# start of DATA BLOCK

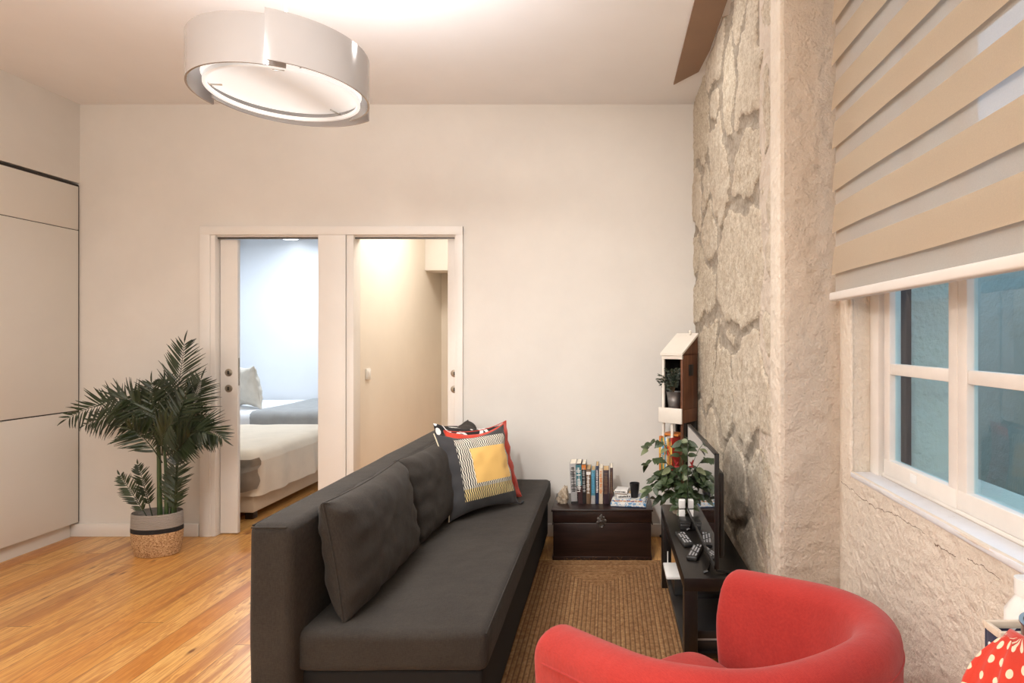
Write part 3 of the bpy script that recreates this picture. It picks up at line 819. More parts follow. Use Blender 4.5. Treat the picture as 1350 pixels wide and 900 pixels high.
# seams
def seam(name, pts, parent=None, m='sofa_fabric', r=.0028):
    bm = bm_(); add_tube(bm, pts, r, 6); return obj(name, bm, m, parent, angle=80)
in_sofa(seam('piping', [(SX0 + .012, SYN + .012 + (SYF - SYN - .024) * i / 30, .768) for i in range(31)]))
in_sofa(seam('piping', [(SX0 + .012 + (SXB - SX0 - .03) * i / 6, SYN + .005, .764) for i in range(7)]))
in_sofa(seam('piping', [(SX1 - .006, SYN + .06 + (SYF - SYN - .07) * i / 30, SZT - .014) for i in range(31)]))
for x, y in ((SX0 + .07, SYN + .06), (SX0 + .07, SYF - .06), (SX1 - .07, SYN + .13), (SX1 - .07, SYF - .06)):
    bm = add_box(bm_(), (x - .025, y - .025, 0), (x + .025, y + .025, .055), .004); in_sofa(obj('leg', bm, 'black_plastic'))
# three loose back cushions
cw = .675; ci = [(1.955, 'nearest of the three charcoal back cushions on the sofa'), (2.655, 'middle charcoal back cushion on the sofa, partly behind the patterned pillows'), (3.335, 'far charcoal back cushion on the sofa hidden behind the throw pillows')]
for k, (y0, lb) in enumerate(ci):
    wk = [cw + .02, cw, .63][k]
    mw = basis((-.905, y0 + wk / 2, SZT + .195), (0.0, 1, 0), (-.17, 0, 1))
    if k == 1: mw = basis((-.895, y0 + wk / 2, SZT + .193), (.045, 1, 0), (-.20, 0, 1))
    c_ = thing('back_cushion', lb, 'cushion', mw=mw, group='charcoal back cushions on the sofa')
    hh = .40
    bm = pillow_bm(wk, hh, .17, inset=.012, p=4.5, seed=k * 3.1, wr=.009, nx=44, ny=30, q=.45)
    obj('cushion_body', bm, 'sofa_fabric', c_, angle=80)
    obj('piping', piping_bm(wk, hh, .012, .0035), 'sofa_fabric', c_, angle=80)

# throw pillows
BL, TL = Vector((-.81, 3.0, .43)), Vector((-.905, 3.10, .86)); BR = Vector((-.50, 3.35, .43))
u = (BR - BL).normalized(); up = (TL - BL).normalized()
nrm = up.cross(u).normalized(); 
if nrm.y > 0: nrm = -nrm      # towards the camera
pw = .455
cen = BL + u * pw / 2 + up * .225
yp = thing('throw_pillow', 'charcoal pillow with black and white stripes round a yellow square', 'pillow', mw=basis(cen, u, up), group='patterned throw pillows on the sofa')
obj('pillow_cover', pillow_bm(pw, .455, .15, inset=.03, p=2.6, seed=1.5, wr=.010, droop=.022), 'striped_yellow_cover', yp, angle=80)
bm = bm_()
pts = []
for i in range(25):
    v = math.sin((i / 24 - .5) * PI); pts.append(Vector((-pw / 2 * (1 - .03 / pw * 2 * (1 - v * v)) - .002, 0, v * .2275)))
add_tube(bm, pts, .003, 5); obj('piping', bm, 'cream_piping', yp)
def tassels(parent, w, h, m='charcoal_cloth', which=((1, -1),)):
    for sx, sz in which:
        bm = bm_()
        for q in range(9):
            a = q * .7; add_tube(bm, bez((sx * w / 2, 0, sz * h / 2), (sx * (w / 2 + .015), .008 * math.sin(a), sz * (h / 2 + .006)), (sx * (w / 2 + .030), .014 * math.sin(a), sz * (h / 2 - .004) + .006 * math.cos(a)), 5), .002, 4)
        obj('tassel', bm, m, parent)
tassels(yp, pw - .01, .45)
rc = cen - nrm * .14 + u * .045 + Vector((.07, .04, .035))
rp = thing('throw_pillow', 'plain red pillow between the yellow square pillow and the black and white one', 'pillow', mw=basis(rc, u + Vector((-.05, .12, 0)), up + Vector((.02, .0, .0))), group='patterned throw pillows on the sofa')
obj('pillow_cover', pillow_bm(.47, .46, .13, inset=.032, p=2.6, seed=7, wr=.010, droop=.02), 'red_pillow', rp, angle=80)
obj('piping', piping_bm(.47, .46, .032, .0025), 'red_pillow', rp, angle=80)
bc = cen - nrm * .25 + Vector((.085, .09, .062))
bp = thing('throw_pillow', 'black pillow with white curling pattern, rearmost of the sofa pillows', 'pillow', mw=basis(bc, u + Vector((.05, -.05, -.12)), up + Vector((.0, .0, .0))), group='patterned throw pillows on the sofa')
obj('pillow_cover', pillow_bm(.47, .46, .12, inset=.03, p=2.6, seed=11, wr=.010), 'black_white_cover', bp, angle=80)
tassels(bp, .46, .45)

# ------------------------------------------------------------------ chest with books
TX0, TX1, TY0, TY1, TZ = -.346, .262, 3.62, 4.0, .318
ch = thing('wooden_chest', 'dark brown wooden chest with a metal hasp at the far end of the rug', 'chest', ((TX0 + TX1) / 2, (TY0 + TY1) / 2, 0))
def inn(par, o): o.parent = par; o.location = -par.location + o.location; return o
bm = add_box(bm_(), (TX0 + .006, TY0 + .006, .0), (TX1 - .006, TY1 - .006, TZ - .085), .004)
for z in (.012,): add_box(bm, (TX0 + .001, TY0 + .001, 0), (TX1 - .001, TY1 - .001, .03), .003)
inn(ch, obj('chest_body', bm, 'dark_wood'))
bm = add_box(bm_(), (TX0 + .002, TY0 + .002, TZ - .082), (TX1 - .002, TY1 - .002, TZ - .012), .004); add_box(bm, (TX0 - .006, TY0 - .008, TZ - .014), (TX1 + .006, TY1, TZ), .004)
inn(ch, obj('lid', bm, 'dark_wood'))
bm = bm_(); cx, cz = P(793, 0, TY0).x, TZ - .075
for q in range(8):
    a = q * PI / 4 + .2; add_lathe(bm, [(.010, -.003), (.010, .0), (.006, .002)], 10, c=(math.cos(a) * .022, math.sin(a) * .028, 0), capt=True)
add_lathe(bm, [(.024, -.002), (.024, .001), (.012, .004), (0, .004)], 20)
bmesh.ops.rotate(bm, cent=(0, 0, 0), matrix=Matrix.Rotation(PI / 2, 3, 'X'), verts=bm.verts)
bmesh.ops.translate(bm, vec=(cx, TY0 + .000, cz), verts=bm.verts)
hs = inn(ch, obj('hasp', bm, 'dark_steel'))
bm = bm_(); add_tube(bm, [(cx + .016 * math.cos(a), TY0 - .010 - .004 * math.sin(a), cz - .012 + .020 * math.sin(a)) for a in [i * 2 * PI / 16 for i in range(17)]], .0025, 6)
add_box(bm, (cx - .006, TY0 - .014, cz + .0), (cx + .006, TY0 - .002, cz + .045), .002)
inn(ch, obj('latch_ring', bm, 'dark_steel'))
for x in (TX0 - .004, TX1 + .004):
    bm = bm_(); add_tube(bm, bez((x, TY0 + .13, .20), (x + (.02 if x > 0 else -.02), TY0 + .19, .14), (x, TY0 + .25, .20), 9), .004, 6); inn(ch, obj('handle', bm, 'dark_steel'))

def book(name, label, x, y, z, th, h, dp, cov, tilt=0, rz=0, group=None, pages='paper', letters=None, band=None, parent=None, lean=0, titles=2):
    """spine faces -y; x is the left side of the spine"""
    if label: b = thing(name, label, 'book', (x, y, z), rz, group)
    b.rotation_euler = (lean, tilt, rz)
    ct = min(.0025, th * .12)
    bm = bm_(); add_box(bm, (0, 0, 0), (ct, dp, h), .0006); add_box(bm, (th - ct, 0, 0), (th, dp, h), .0006); add_box(bm, (0, -.001, 0), (th, ct, h), .001)
    obj('cover', bm, cov, b)
    obj('page_block', add_box(bm_(), (ct, ct, .002), (th - ct, dp - .002, h - .0025)), pages, b)
    if band:
        for (f0, f1, m) in band: obj('spine_band', add_box(bm_(), (-.0002, -.0018, h * f0), (th + .0002, -.0008, h * f1)), m, b)
    if letters:
        bm = bm_(); rr = random.Random(int(x * 9999) + int(h * 777))
        zz = h * .30
        while zz < h * .9:
            g = rr.uniform(.004, .010)
            if rr.random() > .2:
                wd = th * rr.uniform(.25, .42); add_box(bm, (th * .5 - wd, -.0026, zz), (th * .5 + wd * rr.uniform(.3, 1), -.0016, zz + g * .62))
            zz += g + .0015
        if len(bm.verts):
            add_box(bm, (th * .46, -.0020, h * .30), (th * .54, -.0012, zz - .002)); obj('spine_title', bm, letters, b)
        else: bm.free()
    return b
for nm, c in (('bk_grey', (.36, .35, .34)), ('bk_teal', (.05, .17, .20)), ('bk_maroon', (.05, .022, .022)), ('bk_brown', (.17, .105, .06)), ('bk_orange', (.62, .20, .04)),
              ('bk_blue', (.07, .22, .29)), ('bk_navy', (.014, .025, .065)), ('bk_cream', (.66, .54, .40)), ('bk_plum', (.035, .018, .024)), ('bk_white', (.78, .76, .72)), ('bk_black', (.015, .013, .013)),
              ('bk_green', (.08, .20, .12)), ('bk_yellow', (.70, .44, .08)), ('bk_red', (.45, .03, .02)), ('bk_sky', (.10, .35, .55))):
    basic(nm, c, .45, .08, 30)
BYY = 3.74
bd = [  # left px, right px, top px of spine, cover, letters, bands, label, depth, pages
 (751, 761, 611, 'bk_grey', 'bk_black', [(.0, .06, 'bk_black')], 'tall grey book at the left end of the row on the chest', .15, 'paper'),
 (759, 767, 611, 'bk_maroon', 'bk_white', [(.45, .97, 'bk_teal')], 'book with teal upper and dark maroon lower spine on the chest', .15, 'paper'),
 (767, 773, 611.5, 'bk_black', 'bk_grey', [(.86, .98, 'bk_orange')], 'dark book with an orange spine top, third in the row on the chest', .15, 'paper'),
 (773, 779, 618, 'bk_brown', 'bk_white', [(.84, .92, 'bk_white')], 'brown paperback with white spine lettering in the row on the chest', .145, 'aged_paper'),
 (779.5, 785, 619.5, 'bk_blue', 'bk_sky', [(.0, .25, 'bk_grey')], 'teal blue paperback in the middle of the row on the chest', .135, 'aged_paper'),
 (785.5, 789.5, 614, 'bk_navy', 'bk_white', None, 'thin navy book with white lettering in the row on the chest', .15, 'aged_paper'),
 (789.8, 795, 617, 'bk_cream', 'bk_orange', None, 'cream spined book right of the navy one on the chest', .14, 'paper'),
 (795.2, 803.5, 619.5, 'bk_plum', 'bk_brown', [(.35, .7, 'bk_maroon')], 'thick dark plum paperback in the row on the chest', .14, 'aged_paper'),
 (804, 808.5, 616.5, 'bk_maroon', 'bk_brown', None, 'dark maroon book at the right end of the row on the chest', .15, 'paper')]
sc = F / BYY
prev = None
for i, (x0, x1, yt, cov, let, band, lb, dpt, pg) in enumerate(bd):
    X0 = P(x0, 0, BYY).x; th = (x1 - x0) / sc * .93; hh = P(0, yt, BYY).z - TZ
    tl = -.045 if i < 2 else (-.02 if i == 2 else 0)
    X0 = P(x0, 0, BYY).x + (.010 if i < 2 else (.004 if i == 2 else 0))
    book('book', lb, X0, BYY, TZ, th, hh, dpt, cov, tilt=tl, pages=pg, letters=let, band=band, group='books standing on the chest')
# rock
bm = bm_(); bmesh.ops.create_icosphere(bm, subdivisions=4, radius=1)
for v in bm.verts:
    p = v.co.copy(); f = 1 + .35 * mnoise.noise(p * 1.6) + .18 * mnoise.noise(p * 4 + Vector((3, 3, 3))) + .07 * mnoise.noise(p * 11)
    zz = max(-.86, p.z * f)
    v.co = Vector((p.x * f * .037 * (1.2 - .35 * (zz + .8)) + .008 * zz, p.y * f * .038, (zz + .86) * .058))
tag(obj('rock', bm, 'rock', angle=50), 'rough brown rock on the chest left of the books', 'rock').location = P(743.5, 0, 3.76).xy.to_3d() + Vector((0, 0, TZ - .001))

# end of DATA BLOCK

## YOUR TASK
Repeat only what lies between the start of the data and the end of the line containing "hh, .012, .0035), 'sofa_fabric', c_, angle=80)", exactly, with pictures left out.

## CORRECT OUTPUT
Write part 3 of the bpy script that recreates this picture. It picks up at line 819. More parts follow. Use Blender 4.5. Treat the picture as 1350 pixels wide and 900 pixels high.
# seams
def seam(name, pts, parent=None, m='sofa_fabric', r=.0028):
    bm = bm_(); add_tube(bm, pts, r, 6); return obj(name, bm, m, parent, angle=80)
in_sofa(seam('piping', [(SX0 + .012, SYN + .012 + (SYF - SYN - .024) * i / 30, .768) for i in range(31)]))
in_sofa(seam('piping', [(SX0 + .012 + (SXB - SX0 - .03) * i / 6, SYN + .005, .764) for i in range(7)]))
in_sofa(seam('piping', [(SX1 - .006, SYN + .06 + (SYF - SYN - .07) * i / 30, SZT - .014) for i in range(31)]))
for x, y in ((SX0 + .07, SYN + .06), (SX0 + .07, SYF - .06), (SX1 - .07, SYN + .13), (SX1 - .07, SYF - .06)):
    bm = add_box(bm_(), (x - .025, y - .025, 0), (x + .025, y + .025, .055), .004); in_sofa(obj('leg', bm, 'black_plastic'))
# three loose back cushions
cw = .675; ci = [(1.955, 'nearest of the three charcoal back cushions on the sofa'), (2.655, 'middle charcoal back cushion on the sofa, partly behind the patterned pillows'), (3.335, 'far charcoal back cushion on the sofa hidden behind the throw pillows')]
for k, (y0, lb) in enumerate(ci):
    wk = [cw + .02, cw, .63][k]
    mw = basis((-.905, y0 + wk / 2, SZT + .195), (0.0, 1, 0), (-.17, 0, 1))
    if k == 1: mw = basis((-.895, y0 + wk / 2, SZT + .193), (.045, 1, 0), (-.20, 0, 1))
    c_ = thing('back_cushion', lb, 'cushion', mw=mw, group='charcoal back cushions on the sofa')
    hh = .40
    bm = pillow_bm(wk, hh, .17, inset=.012, p=4.5, seed=k * 3.1, wr=.009, nx=44, ny=30, q=.45)
    obj('cushion_body', bm, 'sofa_fabric', c_, angle=80)
    obj('piping', piping_bm(wk, hh, .012, .0035), 'sofa_fabric', c_, angle=80)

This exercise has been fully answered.